→ Work to do: Transcribe the listing in full, excluding any pictures.

··· Supplied material ···

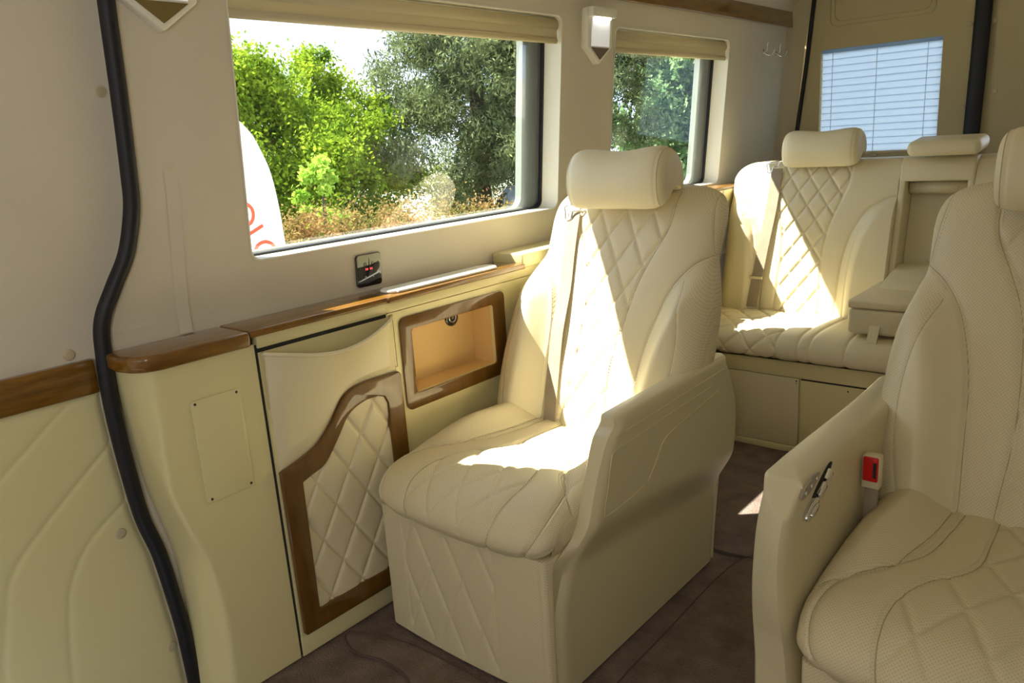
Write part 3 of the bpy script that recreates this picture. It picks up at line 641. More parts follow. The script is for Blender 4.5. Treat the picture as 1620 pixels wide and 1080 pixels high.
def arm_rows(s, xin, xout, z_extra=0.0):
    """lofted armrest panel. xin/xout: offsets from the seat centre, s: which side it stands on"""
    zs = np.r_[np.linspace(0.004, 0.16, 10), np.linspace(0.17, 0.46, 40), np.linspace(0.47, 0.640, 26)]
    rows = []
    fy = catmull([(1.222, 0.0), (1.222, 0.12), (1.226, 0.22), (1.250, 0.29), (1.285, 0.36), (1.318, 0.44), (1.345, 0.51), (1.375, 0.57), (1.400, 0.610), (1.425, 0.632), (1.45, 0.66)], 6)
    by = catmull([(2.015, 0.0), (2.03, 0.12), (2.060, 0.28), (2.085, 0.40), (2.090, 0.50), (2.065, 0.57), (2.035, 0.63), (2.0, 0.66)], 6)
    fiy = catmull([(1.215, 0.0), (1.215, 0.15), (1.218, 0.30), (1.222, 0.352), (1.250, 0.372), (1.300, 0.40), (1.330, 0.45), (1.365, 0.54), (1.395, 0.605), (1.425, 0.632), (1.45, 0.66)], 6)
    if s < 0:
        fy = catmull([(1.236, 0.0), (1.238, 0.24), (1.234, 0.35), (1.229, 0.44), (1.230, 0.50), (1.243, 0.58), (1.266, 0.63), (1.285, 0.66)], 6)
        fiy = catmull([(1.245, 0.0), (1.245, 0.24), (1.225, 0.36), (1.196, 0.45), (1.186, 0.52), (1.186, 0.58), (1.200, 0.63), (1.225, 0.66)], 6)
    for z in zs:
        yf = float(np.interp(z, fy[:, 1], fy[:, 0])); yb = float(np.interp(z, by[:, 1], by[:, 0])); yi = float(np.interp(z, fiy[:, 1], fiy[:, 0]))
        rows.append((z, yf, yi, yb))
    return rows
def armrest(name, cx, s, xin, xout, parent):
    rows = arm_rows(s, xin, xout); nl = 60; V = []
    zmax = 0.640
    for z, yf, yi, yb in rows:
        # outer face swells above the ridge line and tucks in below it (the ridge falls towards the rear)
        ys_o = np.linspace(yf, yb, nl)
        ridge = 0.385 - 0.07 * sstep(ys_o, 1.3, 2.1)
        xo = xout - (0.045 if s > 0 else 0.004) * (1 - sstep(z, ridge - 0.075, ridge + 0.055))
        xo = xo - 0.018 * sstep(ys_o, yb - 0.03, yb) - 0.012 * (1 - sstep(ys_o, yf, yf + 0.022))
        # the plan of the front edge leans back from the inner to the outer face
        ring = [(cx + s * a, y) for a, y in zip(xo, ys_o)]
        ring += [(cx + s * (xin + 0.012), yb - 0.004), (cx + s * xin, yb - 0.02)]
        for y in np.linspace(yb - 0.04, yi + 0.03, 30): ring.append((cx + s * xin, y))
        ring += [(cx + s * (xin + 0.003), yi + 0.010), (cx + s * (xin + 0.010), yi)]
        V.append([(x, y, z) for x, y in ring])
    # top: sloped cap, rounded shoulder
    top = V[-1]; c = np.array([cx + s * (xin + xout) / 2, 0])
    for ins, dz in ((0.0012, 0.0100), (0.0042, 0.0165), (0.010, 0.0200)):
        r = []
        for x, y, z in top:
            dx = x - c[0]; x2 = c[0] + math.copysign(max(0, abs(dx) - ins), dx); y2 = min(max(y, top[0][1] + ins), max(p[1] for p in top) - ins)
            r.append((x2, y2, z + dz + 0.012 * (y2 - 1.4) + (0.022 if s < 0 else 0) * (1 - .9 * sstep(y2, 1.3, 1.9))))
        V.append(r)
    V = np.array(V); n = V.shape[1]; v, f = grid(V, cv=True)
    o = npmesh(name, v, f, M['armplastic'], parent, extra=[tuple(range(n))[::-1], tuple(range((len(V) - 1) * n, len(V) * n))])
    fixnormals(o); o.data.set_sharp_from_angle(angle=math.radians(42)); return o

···

→ Written solution:
Write part 3 of the bpy script that recreates this picture. It picks up at line 641. More parts follow. The script is for Blender 4.5. Treat the picture as 1620 pixels wide and 1080 pixels high.
def arm_rows(s, xin, xout, z_extra=0.0):
    """lofted armrest panel. xin/xout: offsets from the seat centre, s: which side it stands on"""
    zs = np.r_[np.linspace(0.004, 0.16, 10), np.linspace(0.17, 0.46, 40), np.linspace(0.47, 0.640, 26)]
    rows = []
    fy = catmull([(1.222, 0.0), (1.222, 0.12), (1.226, 0.22), (1.250, 0.29), (1.285, 0.36), (1.318, 0.44), (1.345, 0.51), (1.375, 0.57), (1.400, 0.610), (1.425, 0.632), (1.45, 0.66)], 6)
    by = catmull([(2.015, 0.0), (2.03, 0.12), (2.060, 0.28), (2.085, 0.40), (2.090, 0.50), (2.065, 0.57), (2.035, 0.63), (2.0, 0.66)], 6)
    fiy = catmull([(1.215, 0.0), (1.215, 0.15), (1.218, 0.30), (1.222, 0.352), (1.250, 0.372), (1.300, 0.40), (1.330, 0.45), (1.365, 0.54), (1.395, 0.605), (1.425, 0.632), (1.45, 0.66)], 6)
    if s < 0:
        fy = catmull([(1.236, 0.0), (1.238, 0.24), (1.234, 0.35), (1.229, 0.44), (1.230, 0.50), (1.243, 0.58), (1.266, 0.63), (1.285, 0.66)], 6)
        fiy = catmull([(1.245, 0.0), (1.245, 0.24), (1.225, 0.36), (1.196, 0.45), (1.186, 0.52), (1.186, 0.58), (1.200, 0.63), (1.225, 0.66)], 6)
    for z in zs:
        yf = float(np.interp(z, fy[:, 1], fy[:, 0])); yb = float(np.interp(z, by[:, 1], by[:, 0])); yi = float(np.interp(z, fiy[:, 1], fiy[:, 0]))
        rows.append((z, yf, yi, yb))
    return rows
def armrest(name, cx, s, xin, xout, parent):
    rows = arm_rows(s, xin, xout); nl = 60; V = []
    zmax = 0.640
    for z, yf, yi, yb in rows:
        # outer face swells above the ridge line and tucks in below it (the ridge falls towards the rear)
        ys_o = np.linspace(yf, yb, nl)
        ridge = 0.385 - 0.07 * sstep(ys_o, 1.3, 2.1)
        xo = xout - (0.045 if s > 0 else 0.004) * (1 - sstep(z, ridge - 0.075, ridge + 0.055))
        xo = xo - 0.018 * sstep(ys_o, yb - 0.03, yb) - 0.012 * (1 - sstep(ys_o, yf, yf + 0.022))
        # the plan of the front edge leans back from the inner to the outer face
        ring = [(cx + s * a, y) for a, y in zip(xo, ys_o)]
        ring += [(cx + s * (xin + 0.012), yb - 0.004), (cx + s * xin, yb - 0.02)]
        for y in np.linspace(yb - 0.04, yi + 0.03, 30): ring.append((cx + s * xin, y))
        ring += [(cx + s * (xin + 0.003), yi + 0.010), (cx + s * (xin + 0.010), yi)]
        V.append([(x, y, z) for x, y in ring])
    # top: sloped cap, rounded shoulder
    top = V[-1]; c = np.array([cx + s * (xin + xout) / 2, 0])
    for ins, dz in ((0.0012, 0.0100), (0.0042, 0.0165), (0.010, 0.0200)):
        r = []
        for x, y, z in top:
            dx = x - c[0]; x2 = c[0] + math.copysign(max(0, abs(dx) - ins), dx); y2 = min(max(y, top[0][1] + ins), max(p[1] for p in top) - ins)
            r.append((x2, y2, z + dz + 0.012 * (y2 - 1.4) + (0.022 if s < 0 else 0) * (1 - .9 * sstep(y2, 1.3, 1.9))))
        V.append(r)
    V = np.array(V); n = V.shape[1]; v, f = grid(V, cv=True)
    o = npmesh(name, v, f, M['armplastic'], parent, extra=[tuple(range(n))[::-1], tuple(range((len(V) - 1) * n, len(V) * n))])
    fixnormals(o); o.data.set_sharp_from_angle(angle=math.radians(42)); return o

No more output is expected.